### INFORMATION SHOWN ###
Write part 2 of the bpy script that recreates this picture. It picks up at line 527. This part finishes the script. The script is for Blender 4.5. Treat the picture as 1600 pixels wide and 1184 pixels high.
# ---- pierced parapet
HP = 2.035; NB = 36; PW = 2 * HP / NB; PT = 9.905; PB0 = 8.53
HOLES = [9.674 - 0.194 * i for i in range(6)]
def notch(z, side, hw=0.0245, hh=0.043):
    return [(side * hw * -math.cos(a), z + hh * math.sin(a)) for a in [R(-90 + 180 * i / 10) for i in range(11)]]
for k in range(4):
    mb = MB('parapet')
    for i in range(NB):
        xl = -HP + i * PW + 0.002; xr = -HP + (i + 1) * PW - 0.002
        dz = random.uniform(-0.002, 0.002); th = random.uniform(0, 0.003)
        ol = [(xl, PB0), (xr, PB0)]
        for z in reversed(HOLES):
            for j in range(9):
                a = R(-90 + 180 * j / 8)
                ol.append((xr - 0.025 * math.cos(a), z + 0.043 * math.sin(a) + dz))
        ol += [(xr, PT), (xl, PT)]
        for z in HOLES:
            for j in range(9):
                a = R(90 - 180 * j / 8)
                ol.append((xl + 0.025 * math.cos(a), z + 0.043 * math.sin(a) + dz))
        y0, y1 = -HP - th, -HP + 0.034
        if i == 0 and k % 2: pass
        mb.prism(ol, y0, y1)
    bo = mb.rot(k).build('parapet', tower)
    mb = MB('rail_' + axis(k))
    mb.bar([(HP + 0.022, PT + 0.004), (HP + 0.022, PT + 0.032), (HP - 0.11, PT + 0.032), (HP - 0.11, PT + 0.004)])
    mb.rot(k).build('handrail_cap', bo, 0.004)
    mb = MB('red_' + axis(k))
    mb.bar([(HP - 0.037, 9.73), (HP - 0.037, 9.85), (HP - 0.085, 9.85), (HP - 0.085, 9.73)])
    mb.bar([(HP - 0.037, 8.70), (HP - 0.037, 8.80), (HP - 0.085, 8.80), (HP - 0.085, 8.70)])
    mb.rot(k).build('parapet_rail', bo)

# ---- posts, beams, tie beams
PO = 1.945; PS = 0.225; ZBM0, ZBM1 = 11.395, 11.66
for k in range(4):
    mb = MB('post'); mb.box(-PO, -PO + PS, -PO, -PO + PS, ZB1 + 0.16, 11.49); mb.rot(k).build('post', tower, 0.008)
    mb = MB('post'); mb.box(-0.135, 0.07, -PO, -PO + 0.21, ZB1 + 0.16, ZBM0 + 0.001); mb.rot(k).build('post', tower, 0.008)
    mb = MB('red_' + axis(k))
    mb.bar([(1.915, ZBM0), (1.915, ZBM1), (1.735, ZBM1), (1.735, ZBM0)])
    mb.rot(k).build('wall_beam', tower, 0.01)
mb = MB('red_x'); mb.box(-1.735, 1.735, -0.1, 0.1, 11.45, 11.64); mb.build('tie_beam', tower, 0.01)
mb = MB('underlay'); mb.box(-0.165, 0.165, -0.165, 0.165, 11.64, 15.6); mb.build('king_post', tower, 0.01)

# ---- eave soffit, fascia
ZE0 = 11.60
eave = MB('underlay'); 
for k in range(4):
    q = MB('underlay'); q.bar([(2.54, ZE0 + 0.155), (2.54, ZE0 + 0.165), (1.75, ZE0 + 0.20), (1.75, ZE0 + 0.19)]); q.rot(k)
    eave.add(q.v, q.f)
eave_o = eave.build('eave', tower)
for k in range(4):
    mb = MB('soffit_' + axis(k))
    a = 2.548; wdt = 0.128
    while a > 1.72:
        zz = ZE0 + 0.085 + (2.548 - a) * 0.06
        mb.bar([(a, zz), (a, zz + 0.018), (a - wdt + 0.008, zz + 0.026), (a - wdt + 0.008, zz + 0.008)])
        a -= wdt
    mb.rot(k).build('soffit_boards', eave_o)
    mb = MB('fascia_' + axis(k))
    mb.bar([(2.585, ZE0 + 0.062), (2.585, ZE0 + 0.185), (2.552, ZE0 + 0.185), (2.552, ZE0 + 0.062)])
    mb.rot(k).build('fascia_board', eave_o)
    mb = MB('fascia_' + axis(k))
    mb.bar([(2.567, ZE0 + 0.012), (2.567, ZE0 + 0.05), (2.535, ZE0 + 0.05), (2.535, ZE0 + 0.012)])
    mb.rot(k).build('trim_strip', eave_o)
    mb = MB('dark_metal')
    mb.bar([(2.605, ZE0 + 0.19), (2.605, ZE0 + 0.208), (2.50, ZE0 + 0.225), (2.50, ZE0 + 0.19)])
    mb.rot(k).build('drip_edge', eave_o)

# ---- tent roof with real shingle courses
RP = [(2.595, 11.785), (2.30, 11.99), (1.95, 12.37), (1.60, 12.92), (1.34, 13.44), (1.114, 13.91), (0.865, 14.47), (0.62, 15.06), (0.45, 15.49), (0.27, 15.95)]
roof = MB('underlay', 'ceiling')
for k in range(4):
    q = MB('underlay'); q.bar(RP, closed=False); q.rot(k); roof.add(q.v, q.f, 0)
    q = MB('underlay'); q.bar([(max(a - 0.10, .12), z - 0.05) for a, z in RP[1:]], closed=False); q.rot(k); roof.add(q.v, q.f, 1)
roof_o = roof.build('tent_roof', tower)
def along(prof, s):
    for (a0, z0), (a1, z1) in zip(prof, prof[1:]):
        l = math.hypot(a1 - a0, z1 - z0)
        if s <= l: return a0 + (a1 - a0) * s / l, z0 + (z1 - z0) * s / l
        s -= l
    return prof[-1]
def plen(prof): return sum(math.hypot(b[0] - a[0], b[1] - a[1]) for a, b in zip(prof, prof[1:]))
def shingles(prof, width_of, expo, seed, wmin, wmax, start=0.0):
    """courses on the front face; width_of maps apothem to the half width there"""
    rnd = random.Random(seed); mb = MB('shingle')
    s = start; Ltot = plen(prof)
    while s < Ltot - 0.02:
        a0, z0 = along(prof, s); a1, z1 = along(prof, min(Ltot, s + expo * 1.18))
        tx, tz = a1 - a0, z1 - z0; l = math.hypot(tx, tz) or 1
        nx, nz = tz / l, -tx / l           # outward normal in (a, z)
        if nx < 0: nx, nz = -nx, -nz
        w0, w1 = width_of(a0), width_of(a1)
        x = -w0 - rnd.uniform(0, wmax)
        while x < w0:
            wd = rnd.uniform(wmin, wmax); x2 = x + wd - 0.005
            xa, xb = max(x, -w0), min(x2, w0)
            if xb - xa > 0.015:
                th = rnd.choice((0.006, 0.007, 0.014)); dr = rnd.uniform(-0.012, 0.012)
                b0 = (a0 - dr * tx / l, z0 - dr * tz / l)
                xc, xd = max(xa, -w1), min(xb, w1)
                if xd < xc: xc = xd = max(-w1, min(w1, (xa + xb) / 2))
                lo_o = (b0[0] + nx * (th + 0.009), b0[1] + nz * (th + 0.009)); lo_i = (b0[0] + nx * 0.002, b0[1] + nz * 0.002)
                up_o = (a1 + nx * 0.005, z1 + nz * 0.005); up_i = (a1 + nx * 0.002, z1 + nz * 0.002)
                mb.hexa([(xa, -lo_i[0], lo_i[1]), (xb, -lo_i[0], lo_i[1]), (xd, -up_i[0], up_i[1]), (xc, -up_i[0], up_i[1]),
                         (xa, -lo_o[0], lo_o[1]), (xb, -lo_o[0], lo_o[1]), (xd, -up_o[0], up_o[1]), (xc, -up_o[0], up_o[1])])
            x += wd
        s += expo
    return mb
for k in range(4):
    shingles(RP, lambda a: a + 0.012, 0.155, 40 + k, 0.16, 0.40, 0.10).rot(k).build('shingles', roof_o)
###
[WHAT IS EXPECTED]
Return the listing above in full, character for character.

[OUTPUT OF THE TASK]
Write part 2 of the bpy script that recreates this picture. It picks up at line 527. This part finishes the script. The script is for Blender 4.5. Treat the picture as 1600 pixels wide and 1184 pixels high.
# ---- pierced parapet
HP = 2.035; NB = 36; PW = 2 * HP / NB; PT = 9.905; PB0 = 8.53
HOLES = [9.674 - 0.194 * i for i in range(6)]
def notch(z, side, hw=0.0245, hh=0.043):
    return [(side * hw * -math.cos(a), z + hh * math.sin(a)) for a in [R(-90 + 180 * i / 10) for i in range(11)]]
for k in range(4):
    mb = MB('parapet')
    for i in range(NB):
        xl = -HP + i * PW + 0.002; xr = -HP + (i + 1) * PW - 0.002
        dz = random.uniform(-0.002, 0.002); th = random.uniform(0, 0.003)
        ol = [(xl, PB0), (xr, PB0)]
        for z in reversed(HOLES):
            for j in range(9):
                a = R(-90 + 180 * j / 8)
                ol.append((xr - 0.025 * math.cos(a), z + 0.043 * math.sin(a) + dz))
        ol += [(xr, PT), (xl, PT)]
        for z in HOLES:
            for j in range(9):
                a = R(90 - 180 * j / 8)
                ol.append((xl + 0.025 * math.cos(a), z + 0.043 * math.sin(a) + dz))
        y0, y1 = -HP - th, -HP + 0.034
        if i == 0 and k % 2: pass
        mb.prism(ol, y0, y1)
    bo = mb.rot(k).build('parapet', tower)
    mb = MB('rail_' + axis(k))
    mb.bar([(HP + 0.022, PT + 0.004), (HP + 0.022, PT + 0.032), (HP - 0.11, PT + 0.032), (HP - 0.11, PT + 0.004)])
    mb.rot(k).build('handrail_cap', bo, 0.004)
    mb = MB('red_' + axis(k))
    mb.bar([(HP - 0.037, 9.73), (HP - 0.037, 9.85), (HP - 0.085, 9.85), (HP - 0.085, 9.73)])
    mb.bar([(HP - 0.037, 8.70), (HP - 0.037, 8.80), (HP - 0.085, 8.80), (HP - 0.085, 8.70)])
    mb.rot(k).build('parapet_rail', bo)

# ---- posts, beams, tie beams
PO = 1.945; PS = 0.225; ZBM0, ZBM1 = 11.395, 11.66
for k in range(4):
    mb = MB('post'); mb.box(-PO, -PO + PS, -PO, -PO + PS, ZB1 + 0.16, 11.49); mb.rot(k).build('post', tower, 0.008)
    mb = MB('post'); mb.box(-0.135, 0.07, -PO, -PO + 0.21, ZB1 + 0.16, ZBM0 + 0.001); mb.rot(k).build('post', tower, 0.008)
    mb = MB('red_' + axis(k))
    mb.bar([(1.915, ZBM0), (1.915, ZBM1), (1.735, ZBM1), (1.735, ZBM0)])
    mb.rot(k).build('wall_beam', tower, 0.01)
mb = MB('red_x'); mb.box(-1.735, 1.735, -0.1, 0.1, 11.45, 11.64); mb.build('tie_beam', tower, 0.01)
mb = MB('underlay'); mb.box(-0.165, 0.165, -0.165, 0.165, 11.64, 15.6); mb.build('king_post', tower, 0.01)

# ---- eave soffit, fascia
ZE0 = 11.60
eave = MB('underlay'); 
for k in range(4):
    q = MB('underlay'); q.bar([(2.54, ZE0 + 0.155), (2.54, ZE0 + 0.165), (1.75, ZE0 + 0.20), (1.75, ZE0 + 0.19)]); q.rot(k)
    eave.add(q.v, q.f)
eave_o = eave.build('eave', tower)
for k in range(4):
    mb = MB('soffit_' + axis(k))
    a = 2.548; wdt = 0.128
    while a > 1.72:
        zz = ZE0 + 0.085 + (2.548 - a) * 0.06
        mb.bar([(a, zz), (a, zz + 0.018), (a - wdt + 0.008, zz + 0.026), (a - wdt + 0.008, zz + 0.008)])
        a -= wdt
    mb.rot(k).build('soffit_boards', eave_o)
    mb = MB('fascia_' + axis(k))
    mb.bar([(2.585, ZE0 + 0.062), (2.585, ZE0 + 0.185), (2.552, ZE0 + 0.185), (2.552, ZE0 + 0.062)])
    mb.rot(k).build('fascia_board', eave_o)
    mb = MB('fascia_' + axis(k))
    mb.bar([(2.567, ZE0 + 0.012), (2.567, ZE0 + 0.05), (2.535, ZE0 + 0.05), (2.535, ZE0 + 0.012)])
    mb.rot(k).build('trim_strip', eave_o)
    mb = MB('dark_metal')
    mb.bar([(2.605, ZE0 + 0.19), (2.605, ZE0 + 0.208), (2.50, ZE0 + 0.225), (2.50, ZE0 + 0.19)])
    mb.rot(k).build('drip_edge', eave_o)

# ---- tent roof with real shingle courses
RP = [(2.595, 11.785), (2.30, 11.99), (1.95, 12.37), (1.60, 12.92), (1.34, 13.44), (1.114, 13.91), (0.865, 14.47), (0.62, 15.06), (0.45, 15.49), (0.27, 15.95)]
roof = MB('underlay', 'ceiling')
for k in range(4):
    q = MB('underlay'); q.bar(RP, closed=False); q.rot(k); roof.add(q.v, q.f, 0)
    q = MB('underlay'); q.bar([(max(a - 0.10, .12), z - 0.05) for a, z in RP[1:]], closed=False); q.rot(k); roof.add(q.v, q.f, 1)
roof_o = roof.build('tent_roof', tower)
def along(prof, s):
    for (a0, z0), (a1, z1) in zip(prof, prof[1:]):
        l = math.hypot(a1 - a0, z1 - z0)
        if s <= l: return a0 + (a1 - a0) * s / l, z0 + (z1 - z0) * s / l
        s -= l
    return prof[-1]
def plen(prof): return sum(math.hypot(b[0] - a[0], b[1] - a[1]) for a, b in zip(prof, prof[1:]))
def shingles(prof, width_of, expo, seed, wmin, wmax, start=0.0):
    """courses on the front face; width_of maps apothem to the half width there"""
    rnd = random.Random(seed); mb = MB('shingle')
    s = start; Ltot = plen(prof)
    while s < Ltot - 0.02:
        a0, z0 = along(prof, s); a1, z1 = along(prof, min(Ltot, s + expo * 1.18))
        tx, tz = a1 - a0, z1 - z0; l = math.hypot(tx, tz) or 1
        nx, nz = tz / l, -tx / l           # outward normal in (a, z)
        if nx < 0: nx, nz = -nx, -nz
        w0, w1 = width_of(a0), width_of(a1)
        x = -w0 - rnd.uniform(0, wmax)
        while x < w0:
            wd = rnd.uniform(wmin, wmax); x2 = x + wd - 0.005
            xa, xb = max(x, -w0), min(x2, w0)
            if xb - xa > 0.015:
                th = rnd.choice((0.006, 0.007, 0.014)); dr = rnd.uniform(-0.012, 0.012)
                b0 = (a0 - dr * tx / l, z0 - dr * tz / l)
                xc, xd = max(xa, -w1), min(xb, w1)
                if xd < xc: xc = xd = max(-w1, min(w1, (xa + xb) / 2))
                lo_o = (b0[0] + nx * (th + 0.009), b0[1] + nz * (th + 0.009)); lo_i = (b0[0] + nx * 0.002, b0[1] + nz * 0.002)
                up_o = (a1 + nx * 0.005, z1 + nz * 0.005); up_i = (a1 + nx * 0.002, z1 + nz * 0.002)
                mb.hexa([(xa, -lo_i[0], lo_i[1]), (xb, -lo_i[0], lo_i[1]), (xd, -up_i[0], up_i[1]), (xc, -up_i[0], up_i[1]),
                         (xa, -lo_o[0], lo_o[1]), (xb, -lo_o[0], lo_o[1]), (xd, -up_o[0], up_o[1]), (xc, -up_o[0], up_o[1])])
            x += wd
        s += expo
    return mb
for k in range(4):
    shingles(RP, lambda a: a + 0.012, 0.155, 40 + k, 0.16, 0.40, 0.10).rot(k).build('shingles', roof_o)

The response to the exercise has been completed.